Im Scared of Saying Hello, again

3 1 0
                                    

2 years and 4 months since my aunt left my life and, 5 days from now she will be back.. i'm going to cry, I know I am..im not ready to say hello so suddenly.. ive grown numb these past few days. out of pure fear, I've lost most of my appetite, lost sleep. I'm excited that im going to be in the same state as my cousins. but I have this fear eating me alive, this could all be a big Lie that shes pounding into my head.. and it could be the truth but ill believe it when I see it, I pray this isn't one of her lies, im tired of the long stressful journey.. I want all of this over I worn down... what more can I say.. I've grown numb.

I'm tired of this..

shes been gone 2 years, and every family get together was all about her and how shes "dying" in 22 million ways..
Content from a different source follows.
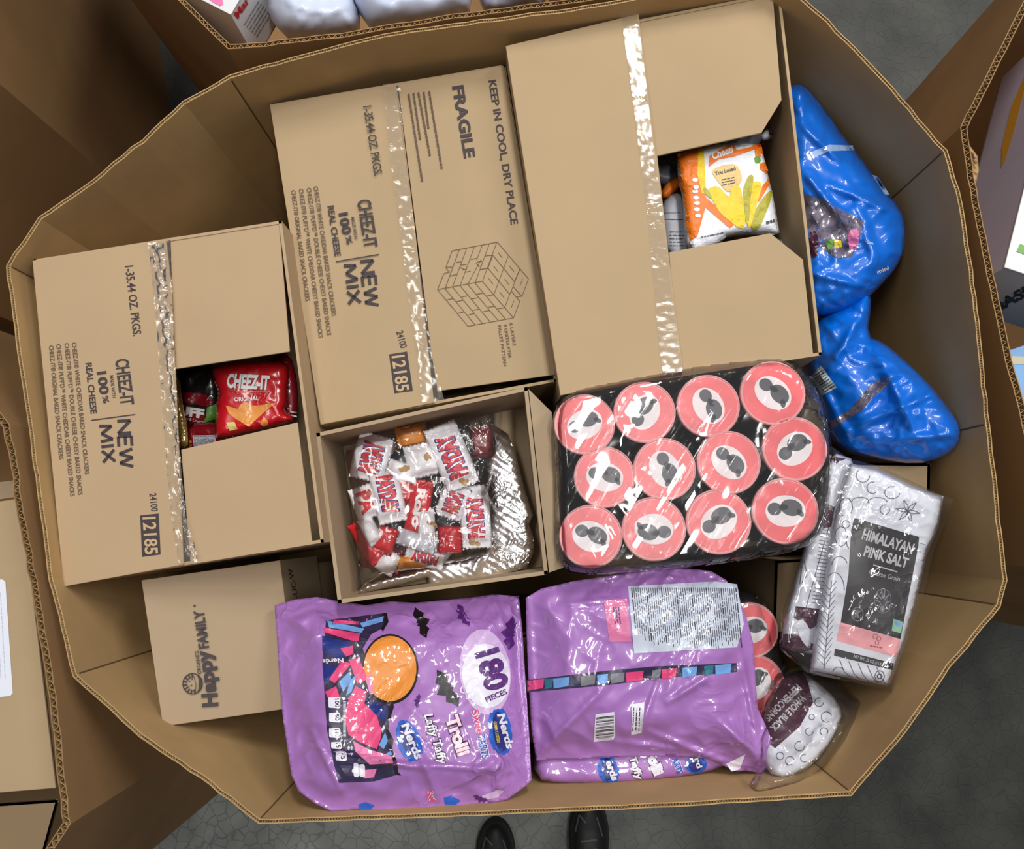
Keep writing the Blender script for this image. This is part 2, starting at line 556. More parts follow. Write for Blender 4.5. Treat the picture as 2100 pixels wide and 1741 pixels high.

and she wants back into mine and the rest if my family's life so suddenly?
she expects me to miss her and love her after she DISRESPECTED my mom on the phone right beside me??

what she wants is attention, and when she gets back shes gonna shit talk her Ex-husband of nine years and play the "he was abusive and im the victim here" when in reality she just wanted another DICK.

 its gonna take every bit of strength I have not to confront her and rip her up one side of the U.S down the other..Ive grown and matured these past 2 years and couple months, and so has my Temper, I know when I should remain calm and not freak the Hell out but, around her im not sure what to do first..

I was just starting to get used to her not being at ANY family get together. and in 5 short days she'll  be back, I don't want to see her.. let alone talk to her..

ive grown numb to her childish ways.. shes just a bitch.. that's the long and short of it.